- Your task:
What is wanted is an exact restatement of the lines from the one with "Generate a Blender" through the one with "C.render.resolution_x = W;", both included, and of no other lines.

- Exercise data:
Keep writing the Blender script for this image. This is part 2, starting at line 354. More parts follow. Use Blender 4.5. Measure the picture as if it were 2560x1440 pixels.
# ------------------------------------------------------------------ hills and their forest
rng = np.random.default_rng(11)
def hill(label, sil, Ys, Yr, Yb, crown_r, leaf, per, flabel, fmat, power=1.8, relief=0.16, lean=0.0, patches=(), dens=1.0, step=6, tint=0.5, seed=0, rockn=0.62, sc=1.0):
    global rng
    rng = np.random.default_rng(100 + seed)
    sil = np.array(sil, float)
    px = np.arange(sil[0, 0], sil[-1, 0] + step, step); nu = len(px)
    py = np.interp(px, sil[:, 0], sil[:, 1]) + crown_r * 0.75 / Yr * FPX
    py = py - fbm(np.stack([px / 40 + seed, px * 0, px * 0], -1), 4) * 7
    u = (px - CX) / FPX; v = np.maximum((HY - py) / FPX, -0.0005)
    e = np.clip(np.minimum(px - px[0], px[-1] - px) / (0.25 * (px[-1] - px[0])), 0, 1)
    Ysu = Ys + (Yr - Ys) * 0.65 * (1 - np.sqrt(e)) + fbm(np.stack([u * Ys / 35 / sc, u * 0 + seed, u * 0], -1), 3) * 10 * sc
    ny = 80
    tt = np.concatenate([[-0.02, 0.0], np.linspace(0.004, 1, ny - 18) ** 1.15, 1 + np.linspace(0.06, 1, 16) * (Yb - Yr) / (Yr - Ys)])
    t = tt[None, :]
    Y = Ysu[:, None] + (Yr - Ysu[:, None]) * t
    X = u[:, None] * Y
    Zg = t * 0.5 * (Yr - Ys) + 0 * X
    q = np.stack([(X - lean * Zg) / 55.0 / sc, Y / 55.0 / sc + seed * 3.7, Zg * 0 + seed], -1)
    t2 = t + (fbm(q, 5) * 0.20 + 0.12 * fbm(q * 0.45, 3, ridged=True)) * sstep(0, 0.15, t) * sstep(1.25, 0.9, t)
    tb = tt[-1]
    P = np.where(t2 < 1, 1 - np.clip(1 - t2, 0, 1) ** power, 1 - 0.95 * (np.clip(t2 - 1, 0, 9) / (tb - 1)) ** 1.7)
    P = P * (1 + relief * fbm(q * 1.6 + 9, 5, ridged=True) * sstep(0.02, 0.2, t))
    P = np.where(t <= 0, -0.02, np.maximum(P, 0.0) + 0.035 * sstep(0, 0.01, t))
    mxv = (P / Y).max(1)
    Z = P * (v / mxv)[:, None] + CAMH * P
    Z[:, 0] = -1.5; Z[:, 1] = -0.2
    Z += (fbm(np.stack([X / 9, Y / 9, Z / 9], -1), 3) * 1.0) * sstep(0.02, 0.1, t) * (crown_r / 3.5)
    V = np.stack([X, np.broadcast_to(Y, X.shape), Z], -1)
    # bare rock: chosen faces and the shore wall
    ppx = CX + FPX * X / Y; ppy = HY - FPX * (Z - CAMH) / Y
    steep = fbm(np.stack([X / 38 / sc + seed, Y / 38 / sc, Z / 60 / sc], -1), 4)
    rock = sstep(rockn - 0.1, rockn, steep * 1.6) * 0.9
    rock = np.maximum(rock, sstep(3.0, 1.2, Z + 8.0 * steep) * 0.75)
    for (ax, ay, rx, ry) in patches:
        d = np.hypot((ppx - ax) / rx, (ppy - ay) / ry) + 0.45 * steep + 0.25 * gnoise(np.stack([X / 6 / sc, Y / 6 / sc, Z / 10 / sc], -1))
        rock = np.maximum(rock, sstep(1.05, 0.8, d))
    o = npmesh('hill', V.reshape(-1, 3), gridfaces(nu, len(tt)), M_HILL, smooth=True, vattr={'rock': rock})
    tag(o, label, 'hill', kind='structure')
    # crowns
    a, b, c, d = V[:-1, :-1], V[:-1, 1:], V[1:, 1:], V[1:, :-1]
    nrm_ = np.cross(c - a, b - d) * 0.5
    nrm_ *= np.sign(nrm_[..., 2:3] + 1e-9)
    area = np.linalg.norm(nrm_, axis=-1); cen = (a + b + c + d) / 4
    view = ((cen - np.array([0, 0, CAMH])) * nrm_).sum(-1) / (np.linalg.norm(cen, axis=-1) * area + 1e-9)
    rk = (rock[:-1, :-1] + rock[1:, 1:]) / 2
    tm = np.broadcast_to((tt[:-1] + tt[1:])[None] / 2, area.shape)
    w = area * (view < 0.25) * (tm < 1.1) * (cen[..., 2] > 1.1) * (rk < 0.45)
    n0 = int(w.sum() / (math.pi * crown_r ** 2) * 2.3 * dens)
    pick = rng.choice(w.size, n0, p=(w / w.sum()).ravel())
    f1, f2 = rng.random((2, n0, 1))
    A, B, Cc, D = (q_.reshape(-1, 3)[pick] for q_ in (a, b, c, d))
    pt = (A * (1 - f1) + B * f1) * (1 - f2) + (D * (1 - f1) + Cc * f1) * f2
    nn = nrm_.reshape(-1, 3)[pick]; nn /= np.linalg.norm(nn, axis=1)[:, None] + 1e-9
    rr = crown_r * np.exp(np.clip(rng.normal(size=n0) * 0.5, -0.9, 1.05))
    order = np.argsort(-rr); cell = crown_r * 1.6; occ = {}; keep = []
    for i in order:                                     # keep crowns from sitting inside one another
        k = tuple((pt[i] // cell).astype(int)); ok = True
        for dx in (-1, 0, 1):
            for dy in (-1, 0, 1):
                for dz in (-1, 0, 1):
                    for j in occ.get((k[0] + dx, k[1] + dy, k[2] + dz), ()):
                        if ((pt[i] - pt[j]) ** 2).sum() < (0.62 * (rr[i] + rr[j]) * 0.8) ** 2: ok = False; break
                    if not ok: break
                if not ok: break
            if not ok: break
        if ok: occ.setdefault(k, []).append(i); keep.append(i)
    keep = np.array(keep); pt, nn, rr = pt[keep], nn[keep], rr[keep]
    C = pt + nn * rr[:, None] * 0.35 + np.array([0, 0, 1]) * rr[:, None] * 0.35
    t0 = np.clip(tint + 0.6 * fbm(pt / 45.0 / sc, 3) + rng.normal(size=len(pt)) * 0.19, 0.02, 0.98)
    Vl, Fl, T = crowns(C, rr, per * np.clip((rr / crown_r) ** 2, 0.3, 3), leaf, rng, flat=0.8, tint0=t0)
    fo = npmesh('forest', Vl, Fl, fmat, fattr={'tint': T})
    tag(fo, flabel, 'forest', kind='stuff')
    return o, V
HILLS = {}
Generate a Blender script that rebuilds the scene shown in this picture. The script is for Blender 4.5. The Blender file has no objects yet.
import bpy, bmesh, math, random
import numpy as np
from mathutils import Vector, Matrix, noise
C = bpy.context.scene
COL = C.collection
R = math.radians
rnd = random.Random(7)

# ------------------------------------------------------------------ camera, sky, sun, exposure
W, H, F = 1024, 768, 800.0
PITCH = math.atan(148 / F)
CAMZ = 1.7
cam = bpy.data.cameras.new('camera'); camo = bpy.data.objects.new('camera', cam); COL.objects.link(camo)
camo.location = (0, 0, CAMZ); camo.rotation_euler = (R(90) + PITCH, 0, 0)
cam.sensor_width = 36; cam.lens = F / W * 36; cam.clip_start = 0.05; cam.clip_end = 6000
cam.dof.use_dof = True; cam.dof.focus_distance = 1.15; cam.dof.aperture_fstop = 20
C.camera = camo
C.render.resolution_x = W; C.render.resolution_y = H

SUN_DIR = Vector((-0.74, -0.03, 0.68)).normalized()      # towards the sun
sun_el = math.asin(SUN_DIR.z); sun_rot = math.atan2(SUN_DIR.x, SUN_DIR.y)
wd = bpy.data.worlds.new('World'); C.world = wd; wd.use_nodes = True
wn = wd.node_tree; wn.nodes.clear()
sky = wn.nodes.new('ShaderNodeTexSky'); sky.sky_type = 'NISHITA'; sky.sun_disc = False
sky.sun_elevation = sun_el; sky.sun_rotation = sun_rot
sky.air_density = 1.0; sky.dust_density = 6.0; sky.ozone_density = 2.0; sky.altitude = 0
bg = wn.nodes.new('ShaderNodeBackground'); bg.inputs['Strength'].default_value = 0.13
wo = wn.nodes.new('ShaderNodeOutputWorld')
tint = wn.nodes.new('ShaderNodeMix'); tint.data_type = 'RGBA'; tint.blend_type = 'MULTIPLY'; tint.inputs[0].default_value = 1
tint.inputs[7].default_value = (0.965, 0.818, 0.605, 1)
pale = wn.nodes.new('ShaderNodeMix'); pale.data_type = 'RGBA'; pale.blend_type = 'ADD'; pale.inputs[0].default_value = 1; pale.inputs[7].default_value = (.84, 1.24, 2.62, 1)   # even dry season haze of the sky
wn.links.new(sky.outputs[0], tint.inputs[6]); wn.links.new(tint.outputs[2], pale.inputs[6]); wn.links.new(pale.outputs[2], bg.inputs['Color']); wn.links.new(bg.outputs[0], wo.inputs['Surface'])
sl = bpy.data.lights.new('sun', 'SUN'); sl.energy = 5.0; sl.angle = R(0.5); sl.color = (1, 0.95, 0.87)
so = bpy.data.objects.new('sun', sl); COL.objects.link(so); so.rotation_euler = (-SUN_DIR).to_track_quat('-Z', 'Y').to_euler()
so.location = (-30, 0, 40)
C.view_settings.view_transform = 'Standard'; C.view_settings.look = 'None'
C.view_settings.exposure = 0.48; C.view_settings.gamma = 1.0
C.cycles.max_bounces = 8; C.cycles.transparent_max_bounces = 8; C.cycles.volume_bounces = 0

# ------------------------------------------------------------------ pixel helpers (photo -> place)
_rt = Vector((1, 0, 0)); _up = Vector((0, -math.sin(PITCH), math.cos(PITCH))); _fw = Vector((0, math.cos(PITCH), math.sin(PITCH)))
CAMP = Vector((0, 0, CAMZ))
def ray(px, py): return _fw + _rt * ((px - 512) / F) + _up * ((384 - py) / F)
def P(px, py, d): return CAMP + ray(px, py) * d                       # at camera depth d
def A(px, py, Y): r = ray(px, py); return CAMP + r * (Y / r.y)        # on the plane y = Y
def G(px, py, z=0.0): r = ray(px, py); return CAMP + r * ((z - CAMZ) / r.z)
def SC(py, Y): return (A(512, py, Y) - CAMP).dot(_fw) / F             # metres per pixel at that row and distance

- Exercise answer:
Generate a Blender script that rebuilds the scene shown in this picture. The script is for Blender 4.5. The Blender file has no objects yet.
import bpy, bmesh, math, random
import numpy as np
from mathutils import Vector, Matrix, noise
C = bpy.context.scene
COL = C.collection
R = math.radians
rnd = random.Random(7)

# ------------------------------------------------------------------ camera, sky, sun, exposure
W, H, F = 1024, 768, 800.0
PITCH = math.atan(148 / F)
CAMZ = 1.7
cam = bpy.data.cameras.new('camera'); camo = bpy.data.objects.new('camera', cam); COL.objects.link(camo)
camo.location = (0, 0, CAMZ); camo.rotation_euler = (R(90) + PITCH, 0, 0)
cam.sensor_width = 36; cam.lens = F / W * 36; cam.clip_start = 0.05; cam.clip_end = 6000
cam.dof.use_dof = True; cam.dof.focus_distance = 1.15; cam.dof.aperture_fstop = 20
C.camera = camo
C.render.resolution_x = W; C.render.resolution_y = H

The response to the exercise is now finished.